Debian kFreeBSD
A few days ago I installed Debian/kFreeBSD on my home server. It had been running opensolaris for years, but doing just about anything on that system was a complete pain in the ass. I had been meaning to give Debian/kFreeBSD a try, but had been putting it off thinking the changeover would break a lot of things, or I would have trouble importing the ZFS pools.
The other day I had some free time so I gave it a go.
I downloaded the mini.iso and dd’d it to a spare usb stick. The kFreeBSD ISOs support both cd and hard disk booting like the linux images. The install took about 40 minutes(including the time taken to download everything).
After that I expected to have a few problems.. but everything worked. I was able to install zfsutils and import the zfs pools. Debian/kFreeBSD doesn’t currently support nfs, but it was easy enough to install samba.
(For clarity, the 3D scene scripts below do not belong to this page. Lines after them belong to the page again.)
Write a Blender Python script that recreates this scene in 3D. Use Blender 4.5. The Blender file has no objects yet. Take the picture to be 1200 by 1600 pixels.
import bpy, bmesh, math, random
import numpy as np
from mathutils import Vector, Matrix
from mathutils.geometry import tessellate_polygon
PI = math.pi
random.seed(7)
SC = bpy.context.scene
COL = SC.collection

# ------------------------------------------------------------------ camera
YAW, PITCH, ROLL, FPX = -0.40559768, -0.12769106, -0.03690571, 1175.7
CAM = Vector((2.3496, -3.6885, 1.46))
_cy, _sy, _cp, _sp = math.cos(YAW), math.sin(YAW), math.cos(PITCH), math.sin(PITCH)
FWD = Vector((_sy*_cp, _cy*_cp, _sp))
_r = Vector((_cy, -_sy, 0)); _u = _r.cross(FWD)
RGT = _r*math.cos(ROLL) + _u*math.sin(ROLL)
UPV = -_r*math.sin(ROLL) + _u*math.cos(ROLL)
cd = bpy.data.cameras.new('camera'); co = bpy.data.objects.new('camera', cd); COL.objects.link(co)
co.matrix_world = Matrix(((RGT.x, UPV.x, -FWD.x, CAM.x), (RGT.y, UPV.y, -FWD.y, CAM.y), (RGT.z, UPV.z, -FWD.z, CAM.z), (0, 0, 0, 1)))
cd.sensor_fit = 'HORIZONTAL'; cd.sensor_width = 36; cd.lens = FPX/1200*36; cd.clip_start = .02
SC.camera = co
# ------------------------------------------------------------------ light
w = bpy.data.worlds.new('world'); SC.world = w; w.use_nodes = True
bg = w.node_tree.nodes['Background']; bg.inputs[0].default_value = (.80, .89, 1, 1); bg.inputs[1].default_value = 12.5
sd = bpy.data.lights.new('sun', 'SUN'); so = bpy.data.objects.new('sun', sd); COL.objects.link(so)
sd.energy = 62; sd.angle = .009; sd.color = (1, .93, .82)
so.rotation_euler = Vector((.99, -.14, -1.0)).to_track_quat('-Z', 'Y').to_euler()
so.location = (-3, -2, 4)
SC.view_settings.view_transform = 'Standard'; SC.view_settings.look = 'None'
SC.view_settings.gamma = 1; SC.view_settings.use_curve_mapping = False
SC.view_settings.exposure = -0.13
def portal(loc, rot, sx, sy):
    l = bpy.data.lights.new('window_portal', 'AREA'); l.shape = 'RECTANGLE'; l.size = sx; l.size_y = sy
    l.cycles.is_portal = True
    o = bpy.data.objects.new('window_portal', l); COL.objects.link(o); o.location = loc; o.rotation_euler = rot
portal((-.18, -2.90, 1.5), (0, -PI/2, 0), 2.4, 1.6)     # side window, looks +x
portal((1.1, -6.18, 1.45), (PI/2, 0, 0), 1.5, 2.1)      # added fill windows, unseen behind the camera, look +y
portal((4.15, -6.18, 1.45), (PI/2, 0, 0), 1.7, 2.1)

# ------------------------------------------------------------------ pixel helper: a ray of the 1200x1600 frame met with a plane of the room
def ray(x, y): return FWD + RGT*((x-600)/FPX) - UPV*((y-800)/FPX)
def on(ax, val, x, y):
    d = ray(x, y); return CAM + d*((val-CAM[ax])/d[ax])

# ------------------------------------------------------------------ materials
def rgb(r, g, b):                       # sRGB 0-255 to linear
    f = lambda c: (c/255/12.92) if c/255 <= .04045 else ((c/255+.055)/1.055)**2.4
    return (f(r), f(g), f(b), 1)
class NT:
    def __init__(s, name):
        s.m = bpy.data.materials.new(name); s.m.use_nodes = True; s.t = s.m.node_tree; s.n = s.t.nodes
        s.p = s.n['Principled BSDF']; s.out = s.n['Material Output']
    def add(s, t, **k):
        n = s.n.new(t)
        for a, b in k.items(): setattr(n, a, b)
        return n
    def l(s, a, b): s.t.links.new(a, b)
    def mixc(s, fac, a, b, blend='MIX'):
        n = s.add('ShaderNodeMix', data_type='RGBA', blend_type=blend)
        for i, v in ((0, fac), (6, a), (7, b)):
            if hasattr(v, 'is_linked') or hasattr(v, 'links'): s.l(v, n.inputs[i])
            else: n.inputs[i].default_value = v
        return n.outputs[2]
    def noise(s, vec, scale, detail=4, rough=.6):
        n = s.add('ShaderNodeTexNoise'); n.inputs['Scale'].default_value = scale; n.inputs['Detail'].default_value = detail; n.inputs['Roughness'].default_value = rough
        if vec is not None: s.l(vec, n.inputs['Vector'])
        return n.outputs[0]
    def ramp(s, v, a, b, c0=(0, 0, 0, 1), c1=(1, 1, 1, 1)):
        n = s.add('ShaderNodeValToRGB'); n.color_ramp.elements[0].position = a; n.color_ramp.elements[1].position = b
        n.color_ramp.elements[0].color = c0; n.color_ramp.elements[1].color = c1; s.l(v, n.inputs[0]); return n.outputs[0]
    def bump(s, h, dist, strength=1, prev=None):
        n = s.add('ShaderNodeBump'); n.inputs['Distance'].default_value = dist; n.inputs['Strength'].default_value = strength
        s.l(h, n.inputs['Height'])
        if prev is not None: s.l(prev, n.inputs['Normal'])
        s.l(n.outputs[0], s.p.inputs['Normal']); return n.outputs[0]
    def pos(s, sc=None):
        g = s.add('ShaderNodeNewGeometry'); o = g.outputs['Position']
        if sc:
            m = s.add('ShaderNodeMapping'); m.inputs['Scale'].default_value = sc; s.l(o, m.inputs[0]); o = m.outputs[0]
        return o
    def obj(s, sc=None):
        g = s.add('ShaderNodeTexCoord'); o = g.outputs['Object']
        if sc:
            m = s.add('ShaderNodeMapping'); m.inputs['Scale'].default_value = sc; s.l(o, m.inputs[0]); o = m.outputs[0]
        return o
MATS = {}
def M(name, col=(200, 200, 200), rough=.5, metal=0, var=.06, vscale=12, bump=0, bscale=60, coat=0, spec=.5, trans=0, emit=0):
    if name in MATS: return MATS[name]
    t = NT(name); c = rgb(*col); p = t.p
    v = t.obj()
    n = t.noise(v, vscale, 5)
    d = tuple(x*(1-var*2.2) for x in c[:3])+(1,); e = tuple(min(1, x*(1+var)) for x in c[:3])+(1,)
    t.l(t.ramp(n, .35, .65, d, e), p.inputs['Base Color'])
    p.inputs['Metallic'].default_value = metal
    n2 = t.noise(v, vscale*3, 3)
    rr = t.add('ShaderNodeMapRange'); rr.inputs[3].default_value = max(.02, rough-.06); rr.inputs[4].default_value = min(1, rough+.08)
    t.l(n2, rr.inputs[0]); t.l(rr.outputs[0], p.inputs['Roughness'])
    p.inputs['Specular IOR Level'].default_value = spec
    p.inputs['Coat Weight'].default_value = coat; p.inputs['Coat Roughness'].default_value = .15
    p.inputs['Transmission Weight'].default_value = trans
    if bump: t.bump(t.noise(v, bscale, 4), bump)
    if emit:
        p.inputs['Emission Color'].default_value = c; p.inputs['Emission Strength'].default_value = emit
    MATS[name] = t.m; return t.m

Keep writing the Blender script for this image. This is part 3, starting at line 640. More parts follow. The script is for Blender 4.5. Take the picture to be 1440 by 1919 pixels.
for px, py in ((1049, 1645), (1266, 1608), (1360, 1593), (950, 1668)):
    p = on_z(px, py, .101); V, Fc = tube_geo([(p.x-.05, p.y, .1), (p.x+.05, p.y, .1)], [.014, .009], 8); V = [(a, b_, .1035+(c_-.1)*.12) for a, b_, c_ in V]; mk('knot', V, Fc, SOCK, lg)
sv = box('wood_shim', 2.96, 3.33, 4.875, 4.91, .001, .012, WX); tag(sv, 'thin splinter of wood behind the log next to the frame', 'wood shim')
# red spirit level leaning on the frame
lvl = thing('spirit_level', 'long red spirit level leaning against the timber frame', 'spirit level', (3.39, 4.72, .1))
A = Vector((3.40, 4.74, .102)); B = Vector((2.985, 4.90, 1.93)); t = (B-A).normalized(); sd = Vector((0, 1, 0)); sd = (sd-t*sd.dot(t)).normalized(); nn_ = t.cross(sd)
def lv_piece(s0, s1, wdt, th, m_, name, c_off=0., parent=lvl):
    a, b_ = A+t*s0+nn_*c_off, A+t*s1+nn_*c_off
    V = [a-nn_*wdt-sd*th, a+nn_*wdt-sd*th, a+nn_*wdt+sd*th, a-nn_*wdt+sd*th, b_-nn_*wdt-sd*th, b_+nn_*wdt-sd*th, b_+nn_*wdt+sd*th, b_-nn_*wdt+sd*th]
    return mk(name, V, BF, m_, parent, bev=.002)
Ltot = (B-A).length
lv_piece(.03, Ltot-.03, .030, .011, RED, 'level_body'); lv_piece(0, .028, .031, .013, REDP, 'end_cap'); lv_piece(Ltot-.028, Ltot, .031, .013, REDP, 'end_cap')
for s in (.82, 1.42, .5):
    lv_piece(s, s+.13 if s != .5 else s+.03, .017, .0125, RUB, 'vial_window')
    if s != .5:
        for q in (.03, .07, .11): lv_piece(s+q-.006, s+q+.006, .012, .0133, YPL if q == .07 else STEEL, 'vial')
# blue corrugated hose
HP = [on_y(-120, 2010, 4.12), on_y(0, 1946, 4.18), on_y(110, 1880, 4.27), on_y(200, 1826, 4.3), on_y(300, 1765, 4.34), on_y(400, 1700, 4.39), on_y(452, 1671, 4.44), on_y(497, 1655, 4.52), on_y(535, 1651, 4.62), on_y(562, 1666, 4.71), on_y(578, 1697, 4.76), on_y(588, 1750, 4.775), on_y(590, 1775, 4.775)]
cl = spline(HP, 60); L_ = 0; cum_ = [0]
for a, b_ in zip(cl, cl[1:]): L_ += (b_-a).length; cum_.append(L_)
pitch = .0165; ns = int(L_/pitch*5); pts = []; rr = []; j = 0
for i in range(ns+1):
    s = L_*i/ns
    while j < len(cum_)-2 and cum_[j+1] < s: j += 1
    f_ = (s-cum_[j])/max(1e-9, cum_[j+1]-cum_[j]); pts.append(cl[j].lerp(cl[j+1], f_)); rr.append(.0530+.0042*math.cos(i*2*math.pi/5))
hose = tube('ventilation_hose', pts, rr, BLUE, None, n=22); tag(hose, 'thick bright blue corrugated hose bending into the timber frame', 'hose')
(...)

I’m left with a speedy, lightweight system, with thousands of packages and full security support:
root@pip:~# df -h /
Filesystem Size Used Avail Use% Mounted on
/dev/ad0s1 35G 596M 32G 2% /
root@pip:~# free -m
total used free shared buffers cached
Mem: 2026 222 1804 17 0 0
-/+ buffers/cache: 222 1804
Swap: 0 0 0
root@pip:~# apt-cache search ""|wc -l
26258
Other than a few utilities working a little differently (the main one I noticed was netstat not taking the same flags) it feels exactly like a debian/linux system. But with ZFS.